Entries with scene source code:

□ □ □ □

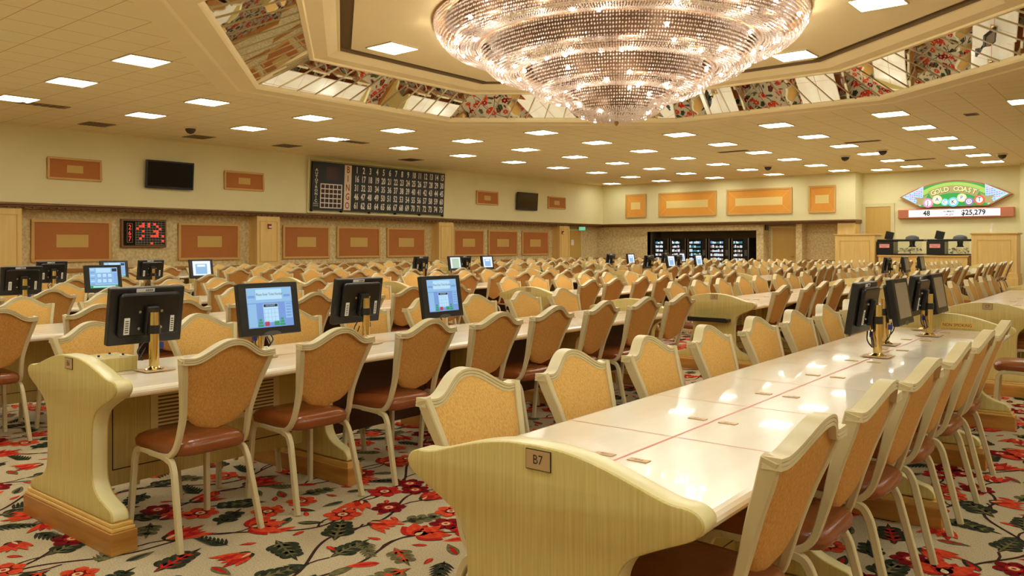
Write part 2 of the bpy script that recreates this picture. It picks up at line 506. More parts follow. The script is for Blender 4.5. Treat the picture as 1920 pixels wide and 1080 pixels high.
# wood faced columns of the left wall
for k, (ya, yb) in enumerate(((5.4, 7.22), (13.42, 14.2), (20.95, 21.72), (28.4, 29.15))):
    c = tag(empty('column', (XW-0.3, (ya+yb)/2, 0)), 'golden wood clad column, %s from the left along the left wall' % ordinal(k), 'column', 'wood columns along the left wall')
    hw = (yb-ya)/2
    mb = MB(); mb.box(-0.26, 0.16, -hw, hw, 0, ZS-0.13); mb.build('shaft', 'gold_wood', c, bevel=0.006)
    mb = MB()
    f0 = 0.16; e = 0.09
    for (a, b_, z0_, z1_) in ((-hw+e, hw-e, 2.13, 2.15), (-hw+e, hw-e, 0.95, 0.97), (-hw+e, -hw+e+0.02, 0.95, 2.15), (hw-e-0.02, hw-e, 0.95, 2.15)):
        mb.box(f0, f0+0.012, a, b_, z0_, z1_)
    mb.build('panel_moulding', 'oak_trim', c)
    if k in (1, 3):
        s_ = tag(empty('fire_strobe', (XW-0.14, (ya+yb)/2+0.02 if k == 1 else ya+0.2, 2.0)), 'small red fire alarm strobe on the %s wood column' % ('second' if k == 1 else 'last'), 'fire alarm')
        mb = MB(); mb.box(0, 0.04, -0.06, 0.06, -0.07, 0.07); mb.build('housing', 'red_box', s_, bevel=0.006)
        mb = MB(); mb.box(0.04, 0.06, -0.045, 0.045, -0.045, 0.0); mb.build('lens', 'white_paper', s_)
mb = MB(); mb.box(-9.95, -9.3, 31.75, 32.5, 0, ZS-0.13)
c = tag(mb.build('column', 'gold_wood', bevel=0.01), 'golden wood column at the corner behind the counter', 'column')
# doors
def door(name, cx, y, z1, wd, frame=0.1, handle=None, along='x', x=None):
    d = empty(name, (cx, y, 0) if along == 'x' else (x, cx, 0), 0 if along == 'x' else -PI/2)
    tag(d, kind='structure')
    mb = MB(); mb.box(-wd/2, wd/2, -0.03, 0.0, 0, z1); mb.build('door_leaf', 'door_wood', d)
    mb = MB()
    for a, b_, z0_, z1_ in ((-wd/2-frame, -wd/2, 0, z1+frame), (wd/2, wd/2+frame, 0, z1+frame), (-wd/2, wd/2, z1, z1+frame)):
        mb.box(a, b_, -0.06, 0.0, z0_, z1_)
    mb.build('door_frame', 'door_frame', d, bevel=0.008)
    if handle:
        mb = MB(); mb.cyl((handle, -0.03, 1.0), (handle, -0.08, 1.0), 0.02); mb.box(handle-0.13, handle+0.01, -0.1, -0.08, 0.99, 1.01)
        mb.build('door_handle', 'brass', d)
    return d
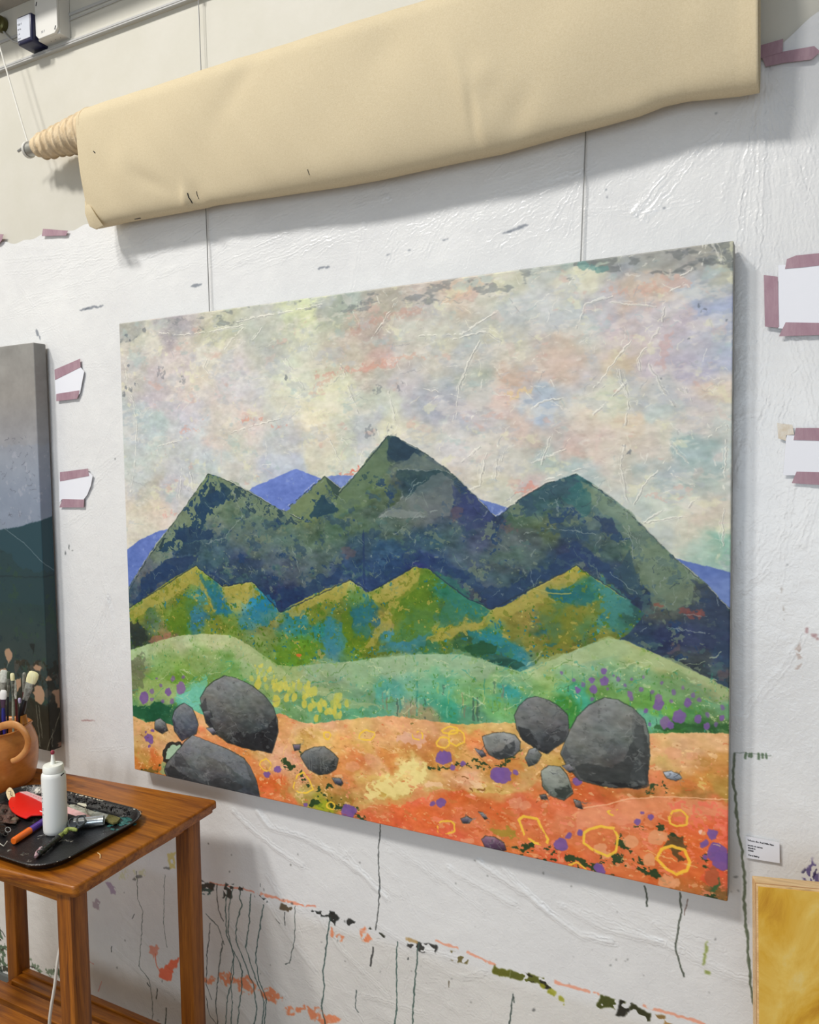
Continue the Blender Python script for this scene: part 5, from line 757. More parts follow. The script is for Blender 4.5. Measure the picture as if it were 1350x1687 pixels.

□ □ □ □

Output the data above without changes, apart from leaving out the pictures.

TASK ANSWER>
Write part 2 of the bpy script that recreates this picture. It picks up at line 506. More parts follow. The script is for Blender 4.5. Treat the picture as 1920 pixels wide and 1080 pixels high.
# wood faced columns of the left wall
for k, (ya, yb) in enumerate(((5.4, 7.22), (13.42, 14.2), (20.95, 21.72), (28.4, 29.15))):
    c = tag(empty('column', (XW-0.3, (ya+yb)/2, 0)), 'golden wood clad column, %s from the left along the left wall' % ordinal(k), 'column', 'wood columns along the left wall')
    hw = (yb-ya)/2
    mb = MB(); mb.box(-0.26, 0.16, -hw, hw, 0, ZS-0.13); mb.build('shaft', 'gold_wood', c, bevel=0.006)
    mb = MB()
    f0 = 0.16; e = 0.09
    for (a, b_, z0_, z1_) in ((-hw+e, hw-e, 2.13, 2.15), (-hw+e, hw-e, 0.95, 0.97), (-hw+e, -hw+e+0.02, 0.95, 2.15), (hw-e-0.02, hw-e, 0.95, 2.15)):
        mb.box(f0, f0+0.012, a, b_, z0_, z1_)
    mb.build('panel_moulding', 'oak_trim', c)
    if k in (1, 3):
        s_ = tag(empty('fire_strobe', (XW-0.14, (ya+yb)/2+0.02 if k == 1 else ya+0.2, 2.0)), 'small red fire alarm strobe on the %s wood column' % ('second' if k == 1 else 'last'), 'fire alarm')
        mb = MB(); mb.box(0, 0.04, -0.06, 0.06, -0.07, 0.07); mb.build('housing', 'red_box', s_, bevel=0.006)
        mb = MB(); mb.box(0.04, 0.06, -0.045, 0.045, -0.045, 0.0); mb.build('lens', 'white_paper', s_)
mb = MB(); mb.box(-9.95, -9.3, 31.75, 32.5, 0, ZS-0.13)
c = tag(mb.build('column', 'gold_wood', bevel=0.01), 'golden wood column at the corner behind the counter', 'column')
# doors
def door(name, cx, y, z1, wd, frame=0.1, handle=None, along='x', x=None):
    d = empty(name, (cx, y, 0) if along == 'x' else (x, cx, 0), 0 if along == 'x' else -PI/2)
    tag(d, kind='structure')
    mb = MB(); mb.box(-wd/2, wd/2, -0.03, 0.0, 0, z1); mb.build('door_leaf', 'door_wood', d)
    mb = MB()
    for a, b_, z0_, z1_ in ((-wd/2-frame, -wd/2, 0, z1+frame), (wd/2, wd/2+frame, 0, z1+frame), (-wd/2, wd/2, z1, z1+frame)):
        mb.box(a, b_, -0.06, 0.0, z0_, z1_)
    mb.build('door_frame', 'door_frame', d, bevel=0.008)
    if handle:
        mb = MB(); mb.cyl((handle, -0.03, 1.0), (handle, -0.08, 1.0), 0.02); mb.box(handle-0.13, handle+0.01, -0.1, -0.08, 0.99, 1.01)
        mb.build('door_handle', 'brass', d)
    return d
Continue the Blender Python script for this scene: part 5, from line 757. More parts follow. The script is for Blender 4.5. Measure the picture as if it were 1350x1687 pixels.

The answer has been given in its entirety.